Con le regole attuali è impossibile esprimere il disappunto per la linea politica espressa dalla commissione al di fuori e al di sopra dei compiti istituzionali che le sono assegnati dai trattati. Biden si è complimentato con la bellicosa presidente della commissione, per averla portata a coincidere con la NATO. Solo per questo doveva essere sottoposta a un processo politico e sfiduciata dal parlamento: altrimenti per cosa la eleggiamo, per fare gli interessi di Biden? La prima regola di una democrazia consiste nel dovere di sostituire istituzioni che si dimostrano incapaci di assecondare le aspirazioni dei propri cittadini. Questa possibilità viene oscurata dai mezzi di comunicazione nelle mani di quell’oligarchia che trae vantaggi dalla guerra. Ogni forma di dissenso viene strumentalizzata nella funzione di acuire una conflittualità già paralizzante della politica. Bisogna assolutamente uscire da questi schemi che siamo abituati a subire: un leader politico deve unire, non dividere. Ormai sembra prossimo il punto di rottura, quello che i partiti politici, tutti concordi, tentano di rinviare fino a quando sarà loro possibile. Per uscire da questo circolo vizioso dobbiamo, come popolo, riprenderci l’iniziativa, cioè la facoltà di scegliere il punto e l’argomento sul quale fare pressione. Bisogna puntare a qualcosa di nuovo ma che possa fondarsi su solide basi di buonsenso, inconfutabile.

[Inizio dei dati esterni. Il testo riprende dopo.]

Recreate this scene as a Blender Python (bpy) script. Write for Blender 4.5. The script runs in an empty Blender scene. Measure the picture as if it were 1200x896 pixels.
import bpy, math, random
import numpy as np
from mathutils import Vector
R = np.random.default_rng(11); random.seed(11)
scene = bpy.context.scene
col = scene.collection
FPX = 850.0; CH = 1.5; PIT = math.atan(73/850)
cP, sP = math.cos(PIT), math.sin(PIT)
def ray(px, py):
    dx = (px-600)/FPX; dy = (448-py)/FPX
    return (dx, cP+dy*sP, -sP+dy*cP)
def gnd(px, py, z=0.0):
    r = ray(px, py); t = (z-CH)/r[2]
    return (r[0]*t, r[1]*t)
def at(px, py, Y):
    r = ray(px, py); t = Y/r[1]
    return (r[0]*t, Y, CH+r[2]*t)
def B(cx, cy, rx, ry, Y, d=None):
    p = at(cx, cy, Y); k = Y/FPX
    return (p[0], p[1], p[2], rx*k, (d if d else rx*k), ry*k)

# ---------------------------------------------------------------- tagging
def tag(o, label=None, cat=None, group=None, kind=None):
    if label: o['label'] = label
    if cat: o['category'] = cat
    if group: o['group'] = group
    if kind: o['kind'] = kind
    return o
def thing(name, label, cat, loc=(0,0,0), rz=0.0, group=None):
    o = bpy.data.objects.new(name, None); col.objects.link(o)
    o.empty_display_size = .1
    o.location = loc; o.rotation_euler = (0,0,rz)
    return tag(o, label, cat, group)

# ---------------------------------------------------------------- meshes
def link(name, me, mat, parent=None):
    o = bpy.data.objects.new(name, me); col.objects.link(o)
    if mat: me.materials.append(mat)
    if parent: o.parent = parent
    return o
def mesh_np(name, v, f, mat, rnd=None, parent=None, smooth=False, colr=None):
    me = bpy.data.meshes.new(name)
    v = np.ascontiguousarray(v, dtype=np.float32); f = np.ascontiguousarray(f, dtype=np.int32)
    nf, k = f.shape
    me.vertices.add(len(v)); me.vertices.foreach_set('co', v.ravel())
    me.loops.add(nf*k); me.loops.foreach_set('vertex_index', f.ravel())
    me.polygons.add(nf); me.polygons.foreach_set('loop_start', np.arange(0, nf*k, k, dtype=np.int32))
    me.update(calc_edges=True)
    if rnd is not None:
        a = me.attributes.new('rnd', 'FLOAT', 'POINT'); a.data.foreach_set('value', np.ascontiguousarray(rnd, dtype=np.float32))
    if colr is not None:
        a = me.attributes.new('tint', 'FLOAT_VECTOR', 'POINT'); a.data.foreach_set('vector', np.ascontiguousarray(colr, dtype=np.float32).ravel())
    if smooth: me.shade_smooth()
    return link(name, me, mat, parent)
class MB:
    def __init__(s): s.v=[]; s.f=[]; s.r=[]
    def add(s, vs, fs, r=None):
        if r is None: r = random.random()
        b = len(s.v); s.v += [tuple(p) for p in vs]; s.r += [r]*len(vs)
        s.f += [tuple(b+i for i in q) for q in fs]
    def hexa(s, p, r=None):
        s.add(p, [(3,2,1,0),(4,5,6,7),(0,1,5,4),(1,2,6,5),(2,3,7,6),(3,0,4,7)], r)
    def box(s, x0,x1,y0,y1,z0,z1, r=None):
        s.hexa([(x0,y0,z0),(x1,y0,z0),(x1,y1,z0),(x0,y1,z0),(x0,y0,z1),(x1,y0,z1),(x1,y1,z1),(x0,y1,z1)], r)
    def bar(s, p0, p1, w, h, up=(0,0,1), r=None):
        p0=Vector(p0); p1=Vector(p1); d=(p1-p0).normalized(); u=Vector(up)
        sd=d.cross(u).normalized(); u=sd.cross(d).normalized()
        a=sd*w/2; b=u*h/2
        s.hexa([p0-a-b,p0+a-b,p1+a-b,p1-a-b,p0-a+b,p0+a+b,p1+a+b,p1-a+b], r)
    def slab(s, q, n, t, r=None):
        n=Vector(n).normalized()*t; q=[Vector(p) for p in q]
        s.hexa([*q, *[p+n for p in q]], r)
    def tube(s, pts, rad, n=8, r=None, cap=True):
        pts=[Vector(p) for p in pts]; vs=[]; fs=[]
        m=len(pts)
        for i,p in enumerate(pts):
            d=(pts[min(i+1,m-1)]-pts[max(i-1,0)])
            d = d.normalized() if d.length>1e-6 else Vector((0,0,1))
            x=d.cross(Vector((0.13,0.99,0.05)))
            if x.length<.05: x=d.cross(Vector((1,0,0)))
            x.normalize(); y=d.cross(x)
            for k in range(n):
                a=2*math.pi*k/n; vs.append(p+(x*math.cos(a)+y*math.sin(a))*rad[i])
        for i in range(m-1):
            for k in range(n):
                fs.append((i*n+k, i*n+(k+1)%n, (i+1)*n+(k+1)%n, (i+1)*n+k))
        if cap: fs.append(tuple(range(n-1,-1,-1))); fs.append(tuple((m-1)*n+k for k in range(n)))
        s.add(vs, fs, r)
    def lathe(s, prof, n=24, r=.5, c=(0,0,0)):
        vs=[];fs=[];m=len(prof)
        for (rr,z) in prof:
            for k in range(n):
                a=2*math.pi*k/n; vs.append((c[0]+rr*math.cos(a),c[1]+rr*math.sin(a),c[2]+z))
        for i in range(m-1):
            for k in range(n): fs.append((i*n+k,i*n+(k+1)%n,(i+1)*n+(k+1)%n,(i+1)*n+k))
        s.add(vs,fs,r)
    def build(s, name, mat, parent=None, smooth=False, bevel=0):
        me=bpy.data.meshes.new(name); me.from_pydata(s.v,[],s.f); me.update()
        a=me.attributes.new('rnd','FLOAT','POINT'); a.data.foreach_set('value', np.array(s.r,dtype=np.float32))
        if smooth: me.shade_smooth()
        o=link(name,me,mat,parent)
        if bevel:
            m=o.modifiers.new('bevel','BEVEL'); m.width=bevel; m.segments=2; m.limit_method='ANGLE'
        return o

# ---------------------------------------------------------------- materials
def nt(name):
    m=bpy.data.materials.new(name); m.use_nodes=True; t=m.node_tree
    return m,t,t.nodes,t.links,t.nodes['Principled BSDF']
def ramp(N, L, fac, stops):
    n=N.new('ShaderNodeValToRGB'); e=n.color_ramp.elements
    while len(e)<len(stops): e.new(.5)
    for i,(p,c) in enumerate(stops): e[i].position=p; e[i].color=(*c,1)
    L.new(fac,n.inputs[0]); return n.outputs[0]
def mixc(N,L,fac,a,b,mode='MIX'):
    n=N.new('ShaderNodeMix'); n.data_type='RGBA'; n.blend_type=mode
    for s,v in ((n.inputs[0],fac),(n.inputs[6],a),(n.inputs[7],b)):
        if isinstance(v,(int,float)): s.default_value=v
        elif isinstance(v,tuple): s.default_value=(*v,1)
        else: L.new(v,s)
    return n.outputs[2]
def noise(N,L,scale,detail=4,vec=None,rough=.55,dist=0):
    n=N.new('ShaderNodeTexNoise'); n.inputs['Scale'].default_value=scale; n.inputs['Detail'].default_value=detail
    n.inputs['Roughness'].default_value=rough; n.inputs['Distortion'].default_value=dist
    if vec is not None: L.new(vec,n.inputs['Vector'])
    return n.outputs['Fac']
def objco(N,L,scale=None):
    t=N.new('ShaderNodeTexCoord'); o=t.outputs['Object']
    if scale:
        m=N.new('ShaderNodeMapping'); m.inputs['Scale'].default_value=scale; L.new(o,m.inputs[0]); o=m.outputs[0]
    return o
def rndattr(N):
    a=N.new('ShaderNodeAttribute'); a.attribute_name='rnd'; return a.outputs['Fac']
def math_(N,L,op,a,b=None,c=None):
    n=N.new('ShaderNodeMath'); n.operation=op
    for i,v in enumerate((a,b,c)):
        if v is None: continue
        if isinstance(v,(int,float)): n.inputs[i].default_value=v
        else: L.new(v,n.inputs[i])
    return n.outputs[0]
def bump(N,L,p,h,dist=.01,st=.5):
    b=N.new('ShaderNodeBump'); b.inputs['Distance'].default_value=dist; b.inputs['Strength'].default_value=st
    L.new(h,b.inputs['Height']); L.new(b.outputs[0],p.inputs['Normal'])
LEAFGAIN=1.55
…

La nostra società occidentale è sicuramente in una fase di decadenza, percepita sia all’interno che dalle comunità esterne all’Occidente. In un contesto di ingiustizia sociale ed economica nella distribuzione della ricchezza che non ha precedenti nella storia dell’umanità, rinfacciamo ai paesi poveri, con una spudoratezza spregiudicata, la non accettazione della nuova cultura woke, da noi subita e che vogliamo esportare come accrescimento progressivo della democrazia.
Noi abbiamo la responsabilità di fermare ed evitare la guerra, inutile biasimare gli orrori subiti da chi è costretto a viverli, uno sterile esercizio di ipocrisia morale. Ma dobbiamo agire ora, siamo una forte maggioranza, e coesi possiamo smantellare il sistema attuale e procedere in direzione di nuove relazioni volte alla ricerca di un futuro migliore, massima aspirazione di tutti gli esseri umani accomunati in una prima appartenenza che è globale. Gestire questa appartenenza con un sistema multipolare che sia in grado di tutelare le diversità locali è sicuramente un passo avanti rispetto al dominio unipolare dell’oligarchia finanziaria imposto attraverso la potenza militare della forza egemone, ma contro tutti i popoli, prima di tutto contro il popolo americano. Abbiamo il dovere di far sapere al popolo americano che l’unanimità loro offerta dalla nostra bellicosa presidente non esiste, mentre conviene anche a loro tornare a un rapporto di collaborazione col resto del mondo, tra pari. Perché i proventi della guerra non vanno mai a beneficio di chi la deve combattere.